-- START PROVIDED MATERIAL --
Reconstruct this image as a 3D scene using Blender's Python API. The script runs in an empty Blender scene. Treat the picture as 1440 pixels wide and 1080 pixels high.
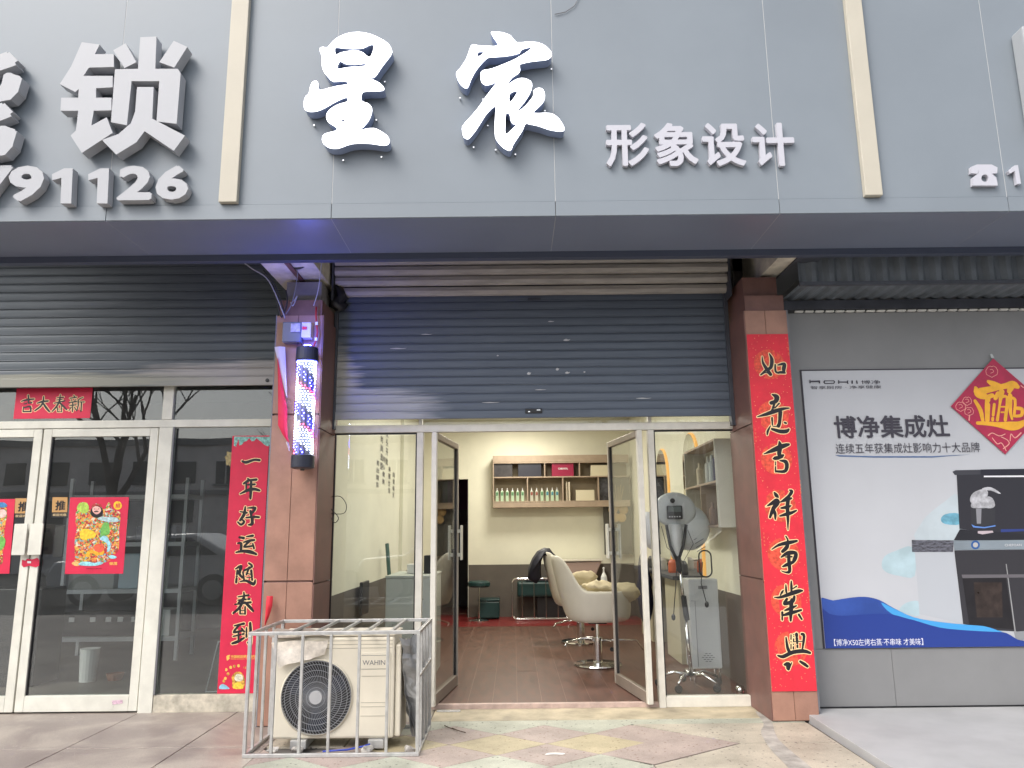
import bpy, bmesh, math, random
from mathutils import Vector, Matrix, geometry
random.seed(7)
R_ = math.radians
scene = bpy.context.scene
COL = scene.collection

# ------------------------------------------------------------------ camera, sky, sun, exposure
CAM = Vector((0, -6.3, 1.3)); FPX = 1076.0
CROT = Matrix.Rotation(R_(90 + 11.04), 4, 'X') @ Matrix.Rotation(R_(-0.6), 4, 'Z')
cd = bpy.data.cameras.new('camera'); cam = bpy.data.objects.new('camera', cd); COL.objects.link(cam)
cd.sensor_width = 36; cd.lens = 36 * FPX / 1440; cd.clip_end = 500; cd.clip_start = .05
cam.matrix_world = Matrix.Translation(CAM) @ CROT
scene.camera = cam

SUN_EL, SUN_AZ = R_(48), R_(222)          # azimuth measured clockwise from +y
world = bpy.data.worlds.new('World'); scene.world = world; world.use_nodes = True
wn = world.node_tree; wn.nodes.clear()
sky = wn.nodes.new('ShaderNodeTexSky'); sky.sky_type = 'NISHITA'; sky.sun_disc = False
sky.sun_elevation = SUN_EL; sky.sun_rotation = SUN_AZ; sky.air_density = 1.0; sky.dust_density = 4.0; sky.ozone_density = 1.0
hsv = wn.nodes.new('ShaderNodeHueSaturation'); hsv.inputs['Saturation'].default_value = .42
bg = wn.nodes.new('ShaderNodeBackground'); bg.inputs['Strength'].default_value = .15
wo = wn.nodes.new('ShaderNodeOutputWorld')
wn.links.new(sky.outputs[0], hsv.inputs['Color']); wn.links.new(hsv.outputs[0], bg.inputs[0]); wn.links.new(bg.outputs[0], wo.inputs[0])
sl = bpy.data.lights.new('sun', 'SUN'); sl.energy = .6; sl.angle = R_(32); sl.color = (1, .96, .91)
so = bpy.data.objects.new('sun', sl); COL.objects.link(so)
sdir = Vector((math.sin(SUN_AZ) * math.cos(SUN_EL), math.cos(SUN_AZ) * math.cos(SUN_EL), math.sin(SUN_EL)))
so.rotation_euler = sdir.to_track_quat('Z', 'Y').to_euler(); so.location = (-10, -15, 20)
scene.view_settings.view_transform = 'Standard'; scene.view_settings.look = 'None'
scene.view_settings.gamma = 1; scene.view_settings.use_curve_mapping = False
scene.view_settings.exposure = 0.98

# ------------------------------------------------------------------ photograph point -> place on a real plane
def ray(u, v):
    return (CROT.to_3x3() @ Vector(((u - 720) / FPX, -(v - 540) / FPX, -1)))
def onY(u, v, y):
    d = ray(u, v); t = (y - CAM.y) / d.y; p = CAM + d * t; return (p.x, p.z)
def onZ(u, v, z):
    d = ray(u, v); t = (z - CAM.z) / d.z; p = CAM + d * t; return (p.x, p.y)
def zoomY(y, ox, oy, s):
    return lambda x, yy: onY(ox + x / s, oy + yy / s, y)

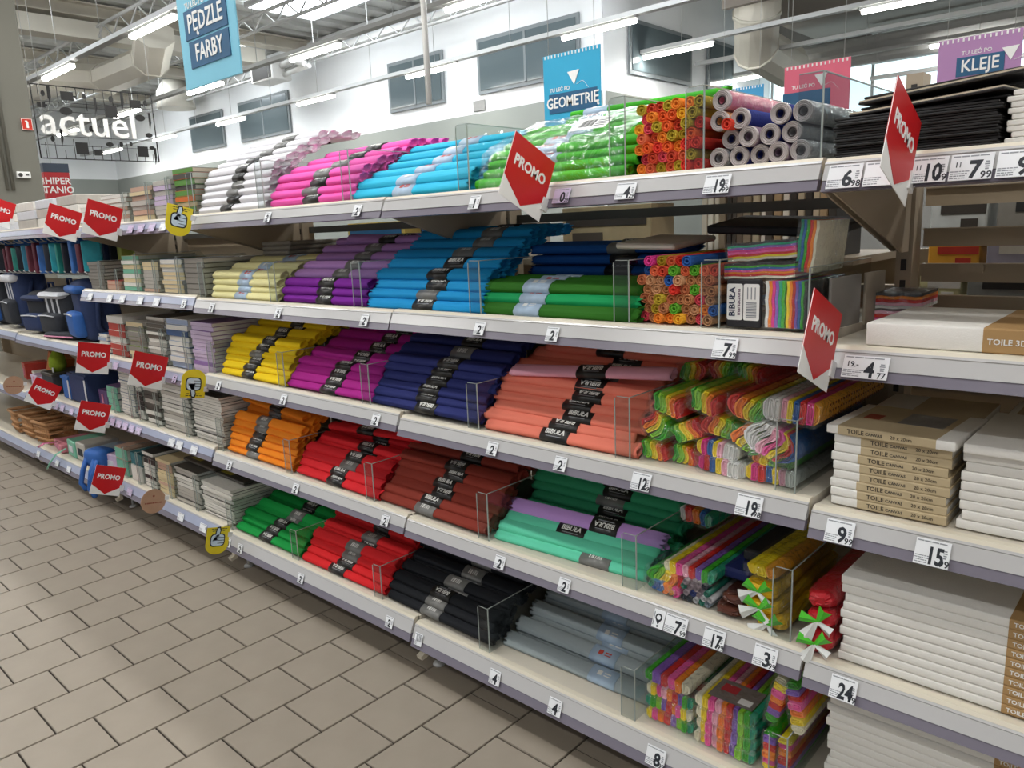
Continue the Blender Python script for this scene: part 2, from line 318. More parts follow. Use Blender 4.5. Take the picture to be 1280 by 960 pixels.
# hyper-promo box sign far left
s = new('promo_box_sign', rbox((.3, .27, .3), .004), M('sign_deep_red', 'B52A30', .5), loc=(-10.2, 1.82, 2.12), label='red block sign with white words left of the notebook shelves', cat='sign')
part('top_band', B((0, 0, .2), (.302, .272, .1)), M('slate_blue', '3C4757', .5), s)
part('hanger_wire', MB().tube([(0, 0, .25), (0, 0, 3.88)], .004, 4), m_steel, s)
new('lettering', text('HIPER\nTANIO', .105, .02, 0, .001), m_wht, s, (.152, 0, -.0), RX); new('lettering', text('HIPER\nTANIO', .105, .02, 0, .001), m_wht, s, (0, -.137, 0), (pi/2, 0, 0))

# hanging category boards
def board(x0, x1, z0, z1, y, col, name, rows, tri, label, extra=None):
    w, h = x1-x0, z1-z0
    s = new('hanging_board', rbox((w, .008, h), .002), M('board_'+name, col, .5, .04, 3), loc=((x0+x1)/2, y, (z0+z1)/2), label=label, cat='sign')
    mb = MB(); n = int(w/.026)
    for i in range(n): mb.box((-w/2+.02+i*(w-.04)/(n-1), -.0055, h/2-.012), (.008, .004, .018))
    part('spiral_holes', mb, m_wht if name != 'a' else M('board_dark_blue', '25506E'), s)
    for (t_, dx, dz, bw, bh, sz) in rows:
        b = part('title_box', B((dx, -.006, dz), (bw, .004, bh)), M('title_slate_blue', '275A80', .5, .25, 6), s)
        if t_: new('lettering', text(t_, sz, .015, 0, .0008, narrow=.86), m_wht, b, (dx, -.0095, dz), (pi/2, 0, 0))
    if tri:
        dx, dz, r = tri; part('paper_plane', MB().prism([(dx-r, dz+r*.7), (dx+r, dz+r*.8), (dx+r*.1, dz-r)], -.009, -.004, 'y'), m_wht, s)
        part('flight_curve', MB().tube([(dx+r*.5+.01*k, -.006, dz-r+.012*math.sin(k*.5)*(k*.3)) for k in range(10)], .0014, 4), m_wht, s)
    if extra: new('small_lettering', text('TU LEĆ PO', extra[2], .01, 0, .0008), m_wht, s, (extra[0], -.006, extra[1]), (pi/2, 0, 0))
    part('hanger_wire', MB().tube([(-w*.4, 0, h/2), (-w*.4, 0, 4.3-(z0+z1)/2)], .002, 4).tube([(w*.4, 0, h/2), (w*.4, 0, 4.3-(z0+z1)/2)], .002, 4), m_steel, s)
    return s
board(-3.435, -2.955, 2.07, 2.74, .25, '7FC4DC', 'pale_blue', [('PĘDZLE', 0, -.085, .36, .115, .1), ('FARBY', .01, -.205, .34, .105, .095)], None, 'pale blue hanging board reading PĘDZLE FARBY top left', (-.08, -.01, .035))
board(-3.262, -2.822, 1.86, 2.462, 2.5, '31A3CC', 'blue', [('GEOMETRIĘ', .01, .01, .37, .115, .088)], (.02, .15, .045), 'bright blue hanging board reading GEOMETRIĘ above the green rolls', (-.09, .09, .032))
board(-1.287, -.885, 1.8, 2.347, 3.6, 'B184B4', 'lilac', [('KLEJE', .01, .12, .23, .1, .09), ('', .06, .01, .23, .09, .08)], (.15, .16, .04), 'lilac hanging board reading KLEJE at the right edge', (-.01, .19, .03))
board(-2.175, -1.765, 1.75, 2.352, 3.6, 'D9647C', 'pink', [('', -.06, .09, .3, .1, .06)], (.03, .2, .04), 'pink hanging board behind the clear plastic box', (-.08, .17, .03))
board(-3.36, -2.955, 1.95, 2.515, 5.0, '3E93C4', 'blue_far', [('', 0, .0, .3, .1, .08)], None, 'small far blue hanging board left of the pink board', None)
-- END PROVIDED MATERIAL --
Copy every line above word for word and exclude the pictures.

> **SOLUTION FOR THIS EXERCISE**
Reconstruct this image as a 3D scene using Blender's Python API. The script runs in an empty Blender scene. Treat the picture as 1440 pixels wide and 1080 pixels high.
import bpy, bmesh, math, random
from mathutils import Vector, Matrix, geometry
random.seed(7)
R_ = math.radians
scene = bpy.context.scene
COL = scene.collection

# ------------------------------------------------------------------ camera, sky, sun, exposure
CAM = Vector((0, -6.3, 1.3)); FPX = 1076.0
CROT = Matrix.Rotation(R_(90 + 11.04), 4, 'X') @ Matrix.Rotation(R_(-0.6), 4, 'Z')
cd = bpy.data.cameras.new('camera'); cam = bpy.data.objects.new('camera', cd); COL.objects.link(cam)
cd.sensor_width = 36; cd.lens = 36 * FPX / 1440; cd.clip_end = 500; cd.clip_start = .05
cam.matrix_world = Matrix.Translation(CAM) @ CROT
scene.camera = cam

SUN_EL, SUN_AZ = R_(48), R_(222)          # azimuth measured clockwise from +y
world = bpy.data.worlds.new('World'); scene.world = world; world.use_nodes = True
wn = world.node_tree; wn.nodes.clear()
sky = wn.nodes.new('ShaderNodeTexSky'); sky.sky_type = 'NISHITA'; sky.sun_disc = False
sky.sun_elevation = SUN_EL; sky.sun_rotation = SUN_AZ; sky.air_density = 1.0; sky.dust_density = 4.0; sky.ozone_density = 1.0
hsv = wn.nodes.new('ShaderNodeHueSaturation'); hsv.inputs['Saturation'].default_value = .42
bg = wn.nodes.new('ShaderNodeBackground'); bg.inputs['Strength'].default_value = .15
wo = wn.nodes.new('ShaderNodeOutputWorld')
wn.links.new(sky.outputs[0], hsv.inputs['Color']); wn.links.new(hsv.outputs[0], bg.inputs[0]); wn.links.new(bg.outputs[0], wo.inputs[0])
sl = bpy.data.lights.new('sun', 'SUN'); sl.energy = .6; sl.angle = R_(32); sl.color = (1, .96, .91)
so = bpy.data.objects.new('sun', sl); COL.objects.link(so)
sdir = Vector((math.sin(SUN_AZ) * math.cos(SUN_EL), math.cos(SUN_AZ) * math.cos(SUN_EL), math.sin(SUN_EL)))
so.rotation_euler = sdir.to_track_quat('Z', 'Y').to_euler(); so.location = (-10, -15, 20)
scene.view_settings.view_transform = 'Standard'; scene.view_settings.look = 'None'
scene.view_settings.gamma = 1; scene.view_settings.use_curve_mapping = False
scene.view_settings.exposure = 0.98

# ------------------------------------------------------------------ photograph point -> place on a real plane
def ray(u, v):
    return (CROT.to_3x3() @ Vector(((u - 720) / FPX, -(v - 540) / FPX, -1)))
def onY(u, v, y):
    d = ray(u, v); t = (y - CAM.y) / d.y; p = CAM + d * t; return (p.x, p.z)
def onZ(u, v, z):
    d = ray(u, v); t = (z - CAM.z) / d.z; p = CAM + d * t; return (p.x, p.y)
def zoomY(y, ox, oy, s):
    return lambda x, yy: onY(ox + x / s, oy + yy / s, y)

Continue the Blender Python script for this scene: part 2, from line 318. More parts follow. Use Blender 4.5. Take the picture to be 1280 by 960 pixels.
# hyper-promo box sign far left
s = new('promo_box_sign', rbox((.3, .27, .3), .004), M('sign_deep_red', 'B52A30', .5), loc=(-10.2, 1.82, 2.12), label='red block sign with white words left of the notebook shelves', cat='sign')
part('top_band', B((0, 0, .2), (.302, .272, .1)), M('slate_blue', '3C4757', .5), s)
part('hanger_wire', MB().tube([(0, 0, .25), (0, 0, 3.88)], .004, 4), m_steel, s)
new('lettering', text('HIPER\nTANIO', .105, .02, 0, .001), m_wht, s, (.152, 0, -.0), RX); new('lettering', text('HIPER\nTANIO', .105, .02, 0, .001), m_wht, s, (0, -.137, 0), (pi/2, 0, 0))

# hanging category boards
def board(x0, x1, z0, z1, y, col, name, rows, tri, label, extra=None):
    w, h = x1-x0, z1-z0
    s = new('hanging_board', rbox((w, .008, h), .002), M('board_'+name, col, .5, .04, 3), loc=((x0+x1)/2, y, (z0+z1)/2), label=label, cat='sign')
    mb = MB(); n = int(w/.026)
    for i in range(n): mb.box((-w/2+.02+i*(w-.04)/(n-1), -.0055, h/2-.012), (.008, .004, .018))
    part('spiral_holes', mb, m_wht if name != 'a' else M('board_dark_blue', '25506E'), s)
    for (t_, dx, dz, bw, bh, sz) in rows:
        b = part('title_box', B((dx, -.006, dz), (bw, .004, bh)), M('title_slate_blue', '275A80', .5, .25, 6), s)
        if t_: new('lettering', text(t_, sz, .015, 0, .0008, narrow=.86), m_wht, b, (dx, -.0095, dz), (pi/2, 0, 0))
    if tri:
        dx, dz, r = tri; part('paper_plane', MB().prism([(dx-r, dz+r*.7), (dx+r, dz+r*.8), (dx+r*.1, dz-r)], -.009, -.004, 'y'), m_wht, s)
        part('flight_curve', MB().tube([(dx+r*.5+.01*k, -.006, dz-r+.012*math.sin(k*.5)*(k*.3)) for k in range(10)], .0014, 4), m_wht, s)
    if extra: new('small_lettering', text('TU LEĆ PO', extra[2], .01, 0, .0008), m_wht, s, (extra[0], -.006, extra[1]), (pi/2, 0, 0))
    part('hanger_wire', MB().tube([(-w*.4, 0, h/2), (-w*.4, 0, 4.3-(z0+z1)/2)], .002, 4).tube([(w*.4, 0, h/2), (w*.4, 0, 4.3-(z0+z1)/2)], .002, 4), m_steel, s)
    return s
board(-3.435, -2.955, 2.07, 2.74, .25, '7FC4DC', 'pale_blue', [('PĘDZLE', 0, -.085, .36, .115, .1), ('FARBY', .01, -.205, .34, .105, .095)], None, 'pale blue hanging board reading PĘDZLE FARBY top left', (-.08, -.01, .035))
board(-3.262, -2.822, 1.86, 2.462, 2.5, '31A3CC', 'blue', [('GEOMETRIĘ', .01, .01, .37, .115, .088)], (.02, .15, .045), 'bright blue hanging board reading GEOMETRIĘ above the green rolls', (-.09, .09, .032))
board(-1.287, -.885, 1.8, 2.347, 3.6, 'B184B4', 'lilac', [('KLEJE', .01, .12, .23, .1, .09), ('', .06, .01, .23, .09, .08)], (.15, .16, .04), 'lilac hanging board reading KLEJE at the right edge', (-.01, .19, .03))
board(-2.175, -1.765, 1.75, 2.352, 3.6, 'D9647C', 'pink', [('', -.06, .09, .3, .1, .06)], (.03, .2, .04), 'pink hanging board behind the clear plastic box', (-.08, .17, .03))
board(-3.36, -2.955, 1.95, 2.515, 5.0, '3E93C4', 'blue_far', [('', 0, .0, .3, .1, .08)], None, 'small far blue hanging board left of the pink board', None)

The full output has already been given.